Thread: Puzzle

Code:

 57  33 132 268 492 732
 81 123 240 443 353 508
186  42 195 704 452 228
 -7   2 357 452 317 395
  5  23  -4 592 445 620
  0  77  32 403 337 452

A six-sided die, with numbers (positive/negative integers) written on each of its faces, is placed on the 6-by-6 grid above, in the lower-left corner. It then makes a sequence of moves. Each move consists of tipping the die into an orthogonally adjacent square within the grid.

We start with a score of 0. On the Nth move, the score increases by N times the value of the upper face of the die after the move. However, the die is only allowed to move into a square if the score after the move matches the value in the square. Also, the die cannot be translated or rotated in place in addition to these moves.

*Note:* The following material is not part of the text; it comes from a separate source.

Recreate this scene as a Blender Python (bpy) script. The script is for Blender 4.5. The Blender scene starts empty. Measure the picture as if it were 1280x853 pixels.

After some number of moves the die arrives in the upper-right corner, which ends its journey.

The answer to this puzzle is the sum of values in the unvisited squares.

Just to verify the puzzle. We start in the lower left corner at 0 and then we(for example) move to the square above which would could be: The running total of 0 plus the dice face value of 5 multi by number of rolls 1. And we move right...
0 + (0 * dice side value) = 0
0 + (1 * 5) = 5
5 + (2 * 9) = 23
etc..

Yes, that's correct. And, just to make it totally obvious, the current score is always the value of the square we are on.

Also, you need to keep track of what values you needed to put onto the die in order to make the first part of the trip since eventually the die will start showing these values again as it tips its way around the matrix. So you need to treat the die as a proper 3D object and keep track of it's orientation as well as it's position.

E.g. (an interesting little route that gives a lot of 9's)

Code:

Dir  Sc   Turn   Die
 N    0  +  1  *  5  =   5
 E    5  +  2  *  9  =  23
 E   23  +  3  * -9  =  -4
 S   -4  +  4  *  9  =  32
 
    -----
    | 9 |
-----------------
| 9 | 5 |   | -9|
-----------------
    |   |
    -----

I should also say that I just ran into this problem yesterday and have not solved it myself yet.

The original problem is at the following link, near or at the top called "Die Agony": Puzzles Archive :: Jane Street
It currently does not give a solution, but will probably give it in January.
I have changed the wording a little to try to make it a little clearer.

Here's some starter code to read and print the matrix. I wrote the read routine to be able to read the data from the top of the code file in a multiline comment.

Code:

/*
 57  33 132 268 492 732
 81 123 240 443 353 508
186  42 195 704 452 228
 -7   2 357 452 317 395
  5  23  -4 592 445 620
  0  77  32 403 337 452
*/
#include <stdio.h>
#include <stdlib.h>
 
#define SIZE 6
 
void print(int g[][SIZE]) {
    for (int r = 0; r < SIZE; ++r) {
        for (int c = 0; c < SIZE; ++c)
            printf("%3d ", g[r][c]);
        printf("\n");
    }
}
 
int read_puzzle(int g[][SIZE], const char *fn) {
    FILE *f = fopen(fn, "r");
    // skip lines until we find one starting with an integer
    while (fscanf(f, "%d", &g[0][0]) != 1 && !feof(f))
        while (fgetc(f) != '\n' && !feof(f)) ;
    for (int r = 0; r < SIZE; ++r)
        for (int c = 0; c < SIZE; ++c) {
            if (r == 0 && c == 0) ++c;
            if (fscanf(f, "%d", &g[r][c]) != 1) { fclose(f); return 0; }
        }
    fclose(f);
    return 1;
}
 
int main() {
    int g[SIZE][SIZE];
    if (!read_puzzle(g, "puzzle.c")) { // read puzzle data from top of code file
        printf("bad puzzle\n");
        exit(1);
    }
    print(g);
    return 0;
}

Originally Posted by john.c

...
The original problem is at the following link, near or at the top called "Die Agony": Puzzles Archive :: Jane Street
...

Jane Street! That's those OCaml boys! You can bet the puzzle is tricky.

Originally Posted by hamster_nz

I might give it a crack... My approach - looking for a chain where the difference between two squares divides by one, then by two, the 3rd one by three... then see which one folds onto a cube.

I was thinking the same thing sans the cube folding.
I was thinking that if there's only one possible path according to the turns factor then that would have to be the answer.
So the values on the cube wouldn't even come into it except to verify the result.

I think I've got it... mostly pen & paper, and a few minutes in a spreadsheet to calculate the differences.

Easiest way was to look for a pattern of differences that divide by a sequence of numbers and ignore the cube completely until verifying the solution.

If correct, the answer has something to do with, Pope Honorius IV, to not give the actual answer away.

It seems I've got a different answer. I could PM you my answer and code (very rough code).